- Collected data:

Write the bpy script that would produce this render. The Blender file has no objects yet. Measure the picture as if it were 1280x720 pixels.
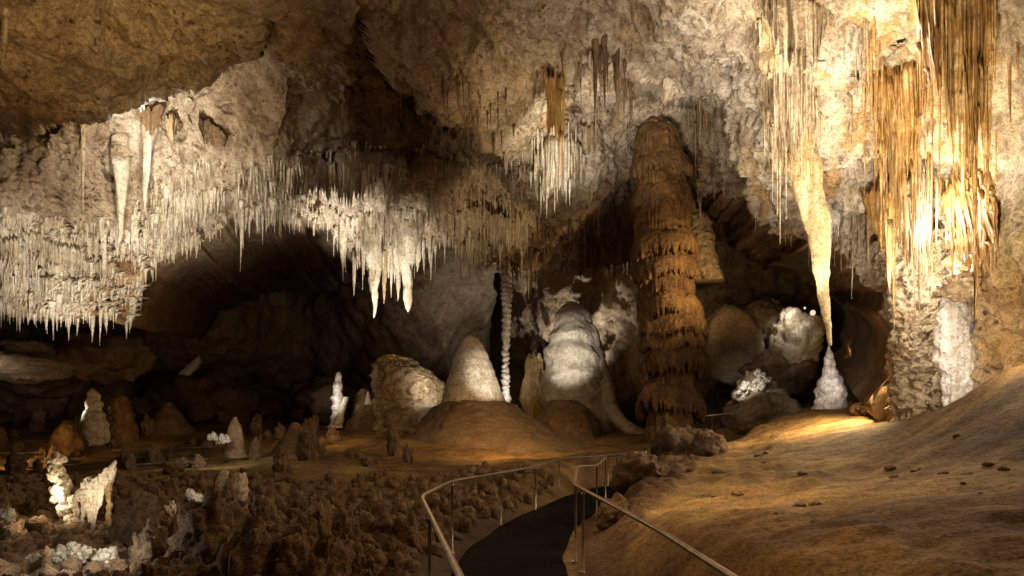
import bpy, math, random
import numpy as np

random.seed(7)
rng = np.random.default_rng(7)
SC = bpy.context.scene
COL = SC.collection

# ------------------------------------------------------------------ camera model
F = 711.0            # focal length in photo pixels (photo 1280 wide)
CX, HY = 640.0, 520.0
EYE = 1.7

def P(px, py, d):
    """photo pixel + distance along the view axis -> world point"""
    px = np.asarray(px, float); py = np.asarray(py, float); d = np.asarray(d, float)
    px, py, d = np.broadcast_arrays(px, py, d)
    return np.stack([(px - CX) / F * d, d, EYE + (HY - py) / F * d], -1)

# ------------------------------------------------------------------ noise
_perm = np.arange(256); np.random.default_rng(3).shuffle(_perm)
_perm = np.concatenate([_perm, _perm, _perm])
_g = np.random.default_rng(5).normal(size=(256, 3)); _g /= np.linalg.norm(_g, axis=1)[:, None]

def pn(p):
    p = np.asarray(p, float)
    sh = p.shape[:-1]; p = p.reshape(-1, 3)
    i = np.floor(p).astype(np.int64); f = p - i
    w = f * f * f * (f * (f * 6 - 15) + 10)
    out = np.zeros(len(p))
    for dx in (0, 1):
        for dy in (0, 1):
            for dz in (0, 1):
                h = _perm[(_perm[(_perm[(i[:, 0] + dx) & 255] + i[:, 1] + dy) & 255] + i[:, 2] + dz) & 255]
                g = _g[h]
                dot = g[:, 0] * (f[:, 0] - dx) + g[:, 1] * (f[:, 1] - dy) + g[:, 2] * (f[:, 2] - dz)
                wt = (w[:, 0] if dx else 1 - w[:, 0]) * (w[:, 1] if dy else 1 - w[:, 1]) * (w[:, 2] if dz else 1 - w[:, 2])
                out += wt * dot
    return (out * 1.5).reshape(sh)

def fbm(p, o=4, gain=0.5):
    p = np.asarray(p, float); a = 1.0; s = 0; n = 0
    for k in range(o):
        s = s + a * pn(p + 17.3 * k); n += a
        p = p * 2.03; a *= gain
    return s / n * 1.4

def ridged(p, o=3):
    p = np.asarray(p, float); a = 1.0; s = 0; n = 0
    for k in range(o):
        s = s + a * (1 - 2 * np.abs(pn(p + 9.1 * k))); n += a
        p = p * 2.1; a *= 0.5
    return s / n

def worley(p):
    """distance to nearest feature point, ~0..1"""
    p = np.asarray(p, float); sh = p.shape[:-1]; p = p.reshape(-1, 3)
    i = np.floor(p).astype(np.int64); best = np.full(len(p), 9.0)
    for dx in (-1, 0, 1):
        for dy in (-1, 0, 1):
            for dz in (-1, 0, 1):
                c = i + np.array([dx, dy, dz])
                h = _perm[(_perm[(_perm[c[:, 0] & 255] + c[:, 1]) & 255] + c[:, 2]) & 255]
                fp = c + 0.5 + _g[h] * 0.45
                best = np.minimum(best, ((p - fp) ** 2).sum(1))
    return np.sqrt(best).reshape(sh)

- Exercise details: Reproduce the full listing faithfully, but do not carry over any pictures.

- Solution for this problem:
Write the bpy script that would produce this render. The Blender file has no objects yet. Measure the picture as if it were 1280x720 pixels.
import bpy, math, random
import numpy as np

random.seed(7)
rng = np.random.default_rng(7)
SC = bpy.context.scene
COL = SC.collection

# ------------------------------------------------------------------ camera model
F = 711.0            # focal length in photo pixels (photo 1280 wide)
CX, HY = 640.0, 520.0
EYE = 1.7

def P(px, py, d):
    """photo pixel + distance along the view axis -> world point"""
    px = np.asarray(px, float); py = np.asarray(py, float); d = np.asarray(d, float)
    px, py, d = np.broadcast_arrays(px, py, d)
    return np.stack([(px - CX) / F * d, d, EYE + (HY - py) / F * d], -1)

# ------------------------------------------------------------------ noise
_perm = np.arange(256); np.random.default_rng(3).shuffle(_perm)
_perm = np.concatenate([_perm, _perm, _perm])
_g = np.random.default_rng(5).normal(size=(256, 3)); _g /= np.linalg.norm(_g, axis=1)[:, None]

def pn(p):
    p = np.asarray(p, float)
    sh = p.shape[:-1]; p = p.reshape(-1, 3)
    i = np.floor(p).astype(np.int64); f = p - i
    w = f * f * f * (f * (f * 6 - 15) + 10)
    out = np.zeros(len(p))
    for dx in (0, 1):
        for dy in (0, 1):
            for dz in (0, 1):
                h = _perm[(_perm[(_perm[(i[:, 0] + dx) & 255] + i[:, 1] + dy) & 255] + i[:, 2] + dz) & 255]
                g = _g[h]
                dot = g[:, 0] * (f[:, 0] - dx) + g[:, 1] * (f[:, 1] - dy) + g[:, 2] * (f[:, 2] - dz)
                wt = (w[:, 0] if dx else 1 - w[:, 0]) * (w[:, 1] if dy else 1 - w[:, 1]) * (w[:, 2] if dz else 1 - w[:, 2])
                out += wt * dot
    return (out * 1.5).reshape(sh)

def fbm(p, o=4, gain=0.5):
    p = np.asarray(p, float); a = 1.0; s = 0; n = 0
    for k in range(o):
        s = s + a * pn(p + 17.3 * k); n += a
        p = p * 2.03; a *= gain
    return s / n * 1.4

def ridged(p, o=3):
    p = np.asarray(p, float); a = 1.0; s = 0; n = 0
    for k in range(o):
        s = s + a * (1 - 2 * np.abs(pn(p + 9.1 * k))); n += a
        p = p * 2.1; a *= 0.5
    return s / n

def worley(p):
    """distance to nearest feature point, ~0..1"""
    p = np.asarray(p, float); sh = p.shape[:-1]; p = p.reshape(-1, 3)
    i = np.floor(p).astype(np.int64); best = np.full(len(p), 9.0)
    for dx in (-1, 0, 1):
        for dy in (-1, 0, 1):
            for dz in (-1, 0, 1):
                c = i + np.array([dx, dy, dz])
                h = _perm[(_perm[(_perm[c[:, 0] & 255] + c[:, 1]) & 255] + c[:, 2]) & 255]
                fp = c + 0.5 + _g[h] * 0.45
                best = np.minimum(best, ((p - fp) ** 2).sum(1))
    return np.sqrt(best).reshape(sh)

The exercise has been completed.